Após o vazamento do esquema, Ribeiro deixou o comando da pasta no fim de março. Ele nega que os pastores tivessem facilidades no ministério.
- Fraudes no SUS
Segundo reportagem da revista Piauí, o orçamento secreto chegou também na estrutura de saúde pública do país. Prefeituras do Maranhão falsificaram informações ao SUS (Sistema Único de Saúde) para inflar seu teto orçamentário.
O esquema se baseia, basicamente, no envio de emendas sem critérios de necessidade ano após ano e essas prefeituras repassam falsos números de prestação de contas sobre serviços prestados pelo SUS, como consultas e exames, por exemplo.
Com o argumento de aumento nas despesas, os recursos enviados às cidades passam a ser proporcionais. Algumas cidades maranhenses, sozinhas, receberam mais dinheiro para a saúde do que o montante destinado a outros municípios brasileiros.

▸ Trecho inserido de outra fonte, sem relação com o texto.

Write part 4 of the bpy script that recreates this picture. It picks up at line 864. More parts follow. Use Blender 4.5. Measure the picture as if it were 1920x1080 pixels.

Diante das denúncias, o Ministério Público Federal do Maranhão abriu investigação. Em nota enviada à reportagem, o Ministério da Saúde informou que encontrou irregularidades em “alguns municípios” e disse que vai apurar o caso. De acordo com a revista, desde o início de julho, o esquema já liberou mais de R$ 300 milhões sem qualquer tipo de fiscalização.